Candidates need a strong foundation in statistics, operations research and machine learning as well as database skills such as Python and SQL. This helps them retrieve, clean and process data from a variety of sources.
Your best candidates will have a background and degree in mathematics or statistics, engineering, or computer science.
A typical Data Scientist will program in a scripting language such as R, Python or MATLAB, and are able to present the findings of analysis.
Keep an eye out for candidates who are:
- Information-visualizers
- Have knowledge of Tableau or D3.js (or related programs)
- Strong communicators
Remember to modify some questions to more quantitative, statistical analysis interview questions.
Top tip: Hire candidates willing to grow by making sure their personal career goals align with your company's mission.
Problem-solving interview questions
- Walk me through your step-by-step process to design a data-driven model that solves a business problem. For example, an automated process to segment customer support questions, predict hiring patterns or reduce churn rates.
- What are the pre-processing steps carried out on data prior to training a model and state under what conditions they might be applied?
- Describe the difference between a simple and complex model. Give me a few examples.
- How would you combine models to form model ensembles? When would this be advantageous?
- Explain dimensionality reduction and ways to perform it.
- In what situation would you choose a more complex model over a simpler one? When would this not be to your advantage?
Role-specific interview questions
- In which environment(s) do you usually run your analyses?
- Are you familiar with SQL? When have you used it?
- What visualization tools have you used? What are your favorite features?
- We’d love to see any presentation you’ve prepared.
- Describe your experience presenting reports and findings directly to senior management.
- How do you feel about public speaking? Have you presented a technical topic to an audience before? If so, how do you explain things to a non-technical audience?
- What is your measure to know if you’ve collected enough data to train a model?
- What is the reason for training, test and validation data sets? How they are used effectively?
- Explain a confidence interval and in what circumstance you would use it.
- Explain the difference between statistical independence and correlation.
- Define conditional probability and Bayes’ Theorem. When would you put this practice to use?
- We are training a model using stochastic gradient descent. How do we know if we are converging to a solution? If a training procedure converges will it always result in the best possible solution?
- Explain clustering and describe an algorithm that performs it.
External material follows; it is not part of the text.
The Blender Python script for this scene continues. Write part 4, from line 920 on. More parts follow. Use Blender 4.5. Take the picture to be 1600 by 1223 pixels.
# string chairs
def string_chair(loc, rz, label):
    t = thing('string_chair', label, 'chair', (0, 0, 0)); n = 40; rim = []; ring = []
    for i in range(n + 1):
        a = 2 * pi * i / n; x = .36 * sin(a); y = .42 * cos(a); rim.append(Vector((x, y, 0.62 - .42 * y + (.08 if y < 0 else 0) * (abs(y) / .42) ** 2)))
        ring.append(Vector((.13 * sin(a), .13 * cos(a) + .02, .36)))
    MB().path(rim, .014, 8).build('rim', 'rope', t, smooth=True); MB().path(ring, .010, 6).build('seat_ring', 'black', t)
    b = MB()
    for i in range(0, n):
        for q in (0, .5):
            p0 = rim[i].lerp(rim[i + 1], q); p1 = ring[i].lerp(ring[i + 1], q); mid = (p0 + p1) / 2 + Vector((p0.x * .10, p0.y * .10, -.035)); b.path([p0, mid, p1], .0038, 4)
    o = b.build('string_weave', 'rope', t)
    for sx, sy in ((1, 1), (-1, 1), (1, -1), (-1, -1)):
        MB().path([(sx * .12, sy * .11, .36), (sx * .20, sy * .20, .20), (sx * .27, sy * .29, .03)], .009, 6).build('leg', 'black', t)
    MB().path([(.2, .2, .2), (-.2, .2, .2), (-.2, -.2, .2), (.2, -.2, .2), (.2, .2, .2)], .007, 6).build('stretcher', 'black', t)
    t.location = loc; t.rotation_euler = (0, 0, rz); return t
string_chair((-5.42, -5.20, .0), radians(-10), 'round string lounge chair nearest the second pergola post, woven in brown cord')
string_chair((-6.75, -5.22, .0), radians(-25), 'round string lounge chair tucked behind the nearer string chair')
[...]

What measure do you use obtained decent clusters? How do you estimate a good number of clusters to use with our data?
- Explain why correlation does not imply causation.
- Describe the key differences between unsupervised and supervised learning.
- Describe the key differences between regression and classification.
- What is a bias-variance tradeoff in statistical models?
- Explain over-fitting and how it relates to the bias-variance trade-off.
- Define regularization and give examples of regularization in models.
- We are training a binary classifier and one class is very rare. What example describes this problem? How should we train this model? What performance metrics should we use?
- How many unique subsets of n different objects can we make?
- Explain how to build a data-driven recommender system. Are there limitations to this approach?